Réception des travaux, avenants ou encore sous-traitance sont autant de thématiques qui ont été abordées lors de la 162e session d'études organisée par l'Apasp. Les conseils et recommandations des intervenants devraient permettre de limiter le risque contentieux lié à l'exécution des marchés publics de travaux.

Charles Pareydt, avocat, et Louis Roessel, ingénieur des hôpitaux de Strasbourg, ont apporté un éclairage, à la fois juridique et pratique, sur la question de la réception des travaux. Peu détaillée par le CCAG Travaux (article 41.2), la réception des travaux n'en reste pas moins une phase cruciale dans un marché public puisqu'elle déclenche le point de départ des délais de garantie. Cette dernière doit être suffisamment préparée et étudiée en amont, selon les deux intervenants. Les acheteurs publics "ont tout à gagner à anticiper et décrire les procédures souhaitées dans les pièces de marché, plutôt que d'essayer de gérer des situations non prévues", a recommandé Charles Pareydt. Par ailleurs, le calendrier général des travaux doit inclure de manière précise les vérifications préalables et envisager un mécanisme de suivi des travaux pour éviter tout problème lors des opérations préalables à la réception (OPR).
Le thème des avenants a suscité un vif intérêt auprès des participants. Jean-Marc Peyrical, président de l'Apasp, est revenu sur l'actualité européenne. Lors des dernières négociations, les projets de directives européennes ont posé le principe de l'interdiction des modifications substantielles du contrat. Pour tout contrat précédé d'une mise en concurrence, les modifications substantielles seraient celles qui auraient pu avoir une influence sur la sélection des candidats, celles qui modifient l'équilibre économique du contrat en faveur de son titulaire et enfin celles qui modifient considérablement son champ d'application. Celles qui dépassent 5% du prix du contrat et le seuil d'application de la directive seraient aussi concernées. Toutefois, ce pourcentage de base serait susceptible d'être relevé à 10%, selon Jean-Marc Peyrical.

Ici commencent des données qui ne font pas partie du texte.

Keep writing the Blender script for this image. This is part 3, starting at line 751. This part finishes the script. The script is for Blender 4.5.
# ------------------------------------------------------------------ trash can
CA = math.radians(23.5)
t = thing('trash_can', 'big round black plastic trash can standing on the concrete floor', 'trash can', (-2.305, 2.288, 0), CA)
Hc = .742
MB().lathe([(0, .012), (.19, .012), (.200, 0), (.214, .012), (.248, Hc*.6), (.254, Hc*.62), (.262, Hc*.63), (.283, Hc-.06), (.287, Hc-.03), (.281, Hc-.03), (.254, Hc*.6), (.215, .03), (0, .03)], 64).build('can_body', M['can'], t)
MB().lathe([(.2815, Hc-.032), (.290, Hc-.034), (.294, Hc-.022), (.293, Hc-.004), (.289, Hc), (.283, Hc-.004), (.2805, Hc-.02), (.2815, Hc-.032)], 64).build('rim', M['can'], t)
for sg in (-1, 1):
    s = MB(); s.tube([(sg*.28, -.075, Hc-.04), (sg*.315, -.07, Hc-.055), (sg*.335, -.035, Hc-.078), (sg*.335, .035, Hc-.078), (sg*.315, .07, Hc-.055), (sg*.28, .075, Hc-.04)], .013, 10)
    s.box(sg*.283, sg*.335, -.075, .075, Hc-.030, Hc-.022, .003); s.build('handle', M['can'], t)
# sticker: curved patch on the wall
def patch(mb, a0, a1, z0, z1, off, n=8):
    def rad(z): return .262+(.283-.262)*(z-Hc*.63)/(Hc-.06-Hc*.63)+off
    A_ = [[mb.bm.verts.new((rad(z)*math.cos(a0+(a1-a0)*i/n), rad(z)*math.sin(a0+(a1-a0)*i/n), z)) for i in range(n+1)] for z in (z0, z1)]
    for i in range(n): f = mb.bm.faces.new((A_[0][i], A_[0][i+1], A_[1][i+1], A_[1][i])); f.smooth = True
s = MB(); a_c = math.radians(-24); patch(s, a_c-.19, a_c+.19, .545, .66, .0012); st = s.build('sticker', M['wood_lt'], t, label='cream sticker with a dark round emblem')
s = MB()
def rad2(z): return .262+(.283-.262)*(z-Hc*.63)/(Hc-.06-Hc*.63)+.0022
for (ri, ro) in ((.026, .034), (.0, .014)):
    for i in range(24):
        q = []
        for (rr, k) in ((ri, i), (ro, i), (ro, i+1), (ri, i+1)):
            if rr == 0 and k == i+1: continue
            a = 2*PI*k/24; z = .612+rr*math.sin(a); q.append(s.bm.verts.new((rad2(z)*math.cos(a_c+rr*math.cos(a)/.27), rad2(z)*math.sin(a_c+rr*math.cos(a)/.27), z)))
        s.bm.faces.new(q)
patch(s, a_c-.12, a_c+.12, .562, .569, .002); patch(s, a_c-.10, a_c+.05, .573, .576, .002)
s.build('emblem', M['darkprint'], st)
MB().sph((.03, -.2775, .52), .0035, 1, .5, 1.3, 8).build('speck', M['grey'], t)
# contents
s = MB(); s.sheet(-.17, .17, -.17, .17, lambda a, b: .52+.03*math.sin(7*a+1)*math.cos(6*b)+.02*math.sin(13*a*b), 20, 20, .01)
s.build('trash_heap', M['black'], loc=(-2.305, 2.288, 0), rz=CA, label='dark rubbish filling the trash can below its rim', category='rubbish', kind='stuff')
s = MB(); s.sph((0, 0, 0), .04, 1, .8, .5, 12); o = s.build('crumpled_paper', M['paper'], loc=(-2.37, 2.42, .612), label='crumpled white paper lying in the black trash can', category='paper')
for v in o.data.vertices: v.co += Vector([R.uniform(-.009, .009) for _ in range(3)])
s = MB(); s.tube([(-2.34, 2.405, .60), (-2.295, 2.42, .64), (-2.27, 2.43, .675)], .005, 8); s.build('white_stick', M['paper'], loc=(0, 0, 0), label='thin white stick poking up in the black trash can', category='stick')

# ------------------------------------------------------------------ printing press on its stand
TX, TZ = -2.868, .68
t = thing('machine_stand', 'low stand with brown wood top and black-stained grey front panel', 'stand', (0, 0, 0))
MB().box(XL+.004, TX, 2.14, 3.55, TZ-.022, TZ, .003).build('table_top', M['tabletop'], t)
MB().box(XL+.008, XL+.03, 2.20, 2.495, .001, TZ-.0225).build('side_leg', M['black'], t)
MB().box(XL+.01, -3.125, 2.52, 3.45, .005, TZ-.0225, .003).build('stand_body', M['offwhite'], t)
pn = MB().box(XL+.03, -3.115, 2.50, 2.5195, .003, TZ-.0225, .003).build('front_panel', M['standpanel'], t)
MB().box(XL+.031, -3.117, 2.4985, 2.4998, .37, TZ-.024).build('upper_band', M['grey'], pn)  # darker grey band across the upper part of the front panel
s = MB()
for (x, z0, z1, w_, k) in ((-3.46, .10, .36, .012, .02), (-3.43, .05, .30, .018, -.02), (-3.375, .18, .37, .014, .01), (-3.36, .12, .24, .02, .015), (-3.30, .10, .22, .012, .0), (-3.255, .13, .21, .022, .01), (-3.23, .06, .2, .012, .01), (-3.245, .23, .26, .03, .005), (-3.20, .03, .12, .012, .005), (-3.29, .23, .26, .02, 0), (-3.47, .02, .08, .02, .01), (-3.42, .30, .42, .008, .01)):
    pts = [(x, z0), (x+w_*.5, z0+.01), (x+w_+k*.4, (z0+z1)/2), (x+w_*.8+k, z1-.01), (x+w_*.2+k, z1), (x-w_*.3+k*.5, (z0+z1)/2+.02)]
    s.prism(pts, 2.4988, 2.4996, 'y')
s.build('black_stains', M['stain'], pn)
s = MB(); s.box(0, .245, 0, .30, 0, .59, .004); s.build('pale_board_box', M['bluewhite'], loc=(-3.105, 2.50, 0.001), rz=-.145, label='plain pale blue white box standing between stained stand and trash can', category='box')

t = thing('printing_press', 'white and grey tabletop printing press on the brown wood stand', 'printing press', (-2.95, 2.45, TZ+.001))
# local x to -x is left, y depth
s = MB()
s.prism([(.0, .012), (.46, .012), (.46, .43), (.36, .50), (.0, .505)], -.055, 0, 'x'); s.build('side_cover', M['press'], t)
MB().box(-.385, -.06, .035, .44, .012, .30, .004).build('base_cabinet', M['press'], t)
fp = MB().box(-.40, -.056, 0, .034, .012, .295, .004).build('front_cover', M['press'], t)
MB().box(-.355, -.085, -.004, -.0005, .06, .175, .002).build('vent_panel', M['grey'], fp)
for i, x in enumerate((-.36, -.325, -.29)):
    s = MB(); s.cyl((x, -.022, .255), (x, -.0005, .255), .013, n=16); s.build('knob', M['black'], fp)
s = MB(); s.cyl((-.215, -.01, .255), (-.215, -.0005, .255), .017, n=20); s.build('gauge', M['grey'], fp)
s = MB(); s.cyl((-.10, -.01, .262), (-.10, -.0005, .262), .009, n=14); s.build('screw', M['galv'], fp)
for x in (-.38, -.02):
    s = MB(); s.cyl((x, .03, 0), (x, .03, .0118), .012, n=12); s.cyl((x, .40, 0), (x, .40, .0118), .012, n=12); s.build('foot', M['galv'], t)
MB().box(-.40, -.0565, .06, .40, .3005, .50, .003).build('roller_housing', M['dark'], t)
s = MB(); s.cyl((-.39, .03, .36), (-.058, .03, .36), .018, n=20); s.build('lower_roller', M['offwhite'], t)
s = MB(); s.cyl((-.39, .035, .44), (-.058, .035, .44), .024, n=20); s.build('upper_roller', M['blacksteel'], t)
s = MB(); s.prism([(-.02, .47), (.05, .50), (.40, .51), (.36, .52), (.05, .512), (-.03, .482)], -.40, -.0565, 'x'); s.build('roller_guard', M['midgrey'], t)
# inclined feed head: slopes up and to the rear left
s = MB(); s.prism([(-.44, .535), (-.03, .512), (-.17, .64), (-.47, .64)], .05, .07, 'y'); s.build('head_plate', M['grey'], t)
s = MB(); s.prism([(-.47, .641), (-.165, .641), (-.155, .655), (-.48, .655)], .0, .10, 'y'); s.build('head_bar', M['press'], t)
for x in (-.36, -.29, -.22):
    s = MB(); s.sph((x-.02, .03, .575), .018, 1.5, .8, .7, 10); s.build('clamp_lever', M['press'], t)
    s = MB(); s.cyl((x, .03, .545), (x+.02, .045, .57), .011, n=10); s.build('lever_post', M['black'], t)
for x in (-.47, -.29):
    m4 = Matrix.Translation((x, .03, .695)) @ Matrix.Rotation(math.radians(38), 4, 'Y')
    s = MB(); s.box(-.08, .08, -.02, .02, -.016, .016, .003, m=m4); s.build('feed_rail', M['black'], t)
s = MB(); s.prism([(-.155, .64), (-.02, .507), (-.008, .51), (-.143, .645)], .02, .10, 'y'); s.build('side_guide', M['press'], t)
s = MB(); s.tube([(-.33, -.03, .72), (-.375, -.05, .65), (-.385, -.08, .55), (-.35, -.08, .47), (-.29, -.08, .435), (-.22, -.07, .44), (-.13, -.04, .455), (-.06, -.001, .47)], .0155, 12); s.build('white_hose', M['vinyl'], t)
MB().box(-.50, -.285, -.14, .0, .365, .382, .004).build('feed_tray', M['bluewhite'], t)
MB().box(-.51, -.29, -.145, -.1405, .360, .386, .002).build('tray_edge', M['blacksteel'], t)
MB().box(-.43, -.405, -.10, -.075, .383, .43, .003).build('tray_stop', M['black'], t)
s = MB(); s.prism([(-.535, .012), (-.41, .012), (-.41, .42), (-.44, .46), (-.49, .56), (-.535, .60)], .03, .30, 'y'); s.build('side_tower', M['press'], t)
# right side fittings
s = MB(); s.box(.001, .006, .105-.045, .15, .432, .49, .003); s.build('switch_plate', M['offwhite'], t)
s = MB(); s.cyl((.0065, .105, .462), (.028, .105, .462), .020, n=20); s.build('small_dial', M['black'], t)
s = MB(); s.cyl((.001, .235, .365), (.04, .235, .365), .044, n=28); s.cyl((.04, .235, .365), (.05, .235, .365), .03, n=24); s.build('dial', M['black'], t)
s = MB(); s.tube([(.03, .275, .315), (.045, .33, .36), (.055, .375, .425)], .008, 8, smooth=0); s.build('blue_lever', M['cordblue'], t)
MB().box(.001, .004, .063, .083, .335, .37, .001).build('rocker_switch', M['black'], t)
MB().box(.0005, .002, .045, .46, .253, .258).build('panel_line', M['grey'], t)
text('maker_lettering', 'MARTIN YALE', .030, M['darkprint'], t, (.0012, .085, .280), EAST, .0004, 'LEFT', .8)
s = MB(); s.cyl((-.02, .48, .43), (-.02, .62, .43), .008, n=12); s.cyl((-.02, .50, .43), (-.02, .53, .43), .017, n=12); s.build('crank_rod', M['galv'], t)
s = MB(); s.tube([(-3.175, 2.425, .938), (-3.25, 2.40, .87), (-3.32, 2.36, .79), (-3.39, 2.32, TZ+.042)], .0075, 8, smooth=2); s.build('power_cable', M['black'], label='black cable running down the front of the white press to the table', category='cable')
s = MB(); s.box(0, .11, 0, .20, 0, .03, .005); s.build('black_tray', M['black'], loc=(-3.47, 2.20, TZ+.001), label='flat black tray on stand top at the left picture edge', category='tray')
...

Clôturant cette 162e session d'études, Séverin Abatucci, directeur juridique de la Fédération française du bâtiment, a sensibilisé les participants aux problématiques de la sous-traitance. Il existe un principe selon lequel le sous-traitant a droit au paiement direct de ses prestations. Pour en bénéficier, le sous-traitant doit toutefois avoir été déclaré par le titulaire du marché et ses conditions de paiement agréées par le maître d'ouvrage dans un acte dit "acte spécial de sous-traitance ou agrément". Cette déclaration est prévue et réglementée aux articles 119 du Code des marchés publics et 3.6 du CCAG travaux. Depuis peu, elle doit être signée par le sous-traitant. Un arrêt du Conseil d'Etat du 15 novembre 2012, n°354255 rappelle que le sous-traitant n'a droit au paiement direct que des sommes prévues dans la déclaration. Pour éviter des réclamations futures, un acte spécial modificatif peut être prévu si des travaux supplémentaires interviennent en cours de chantier.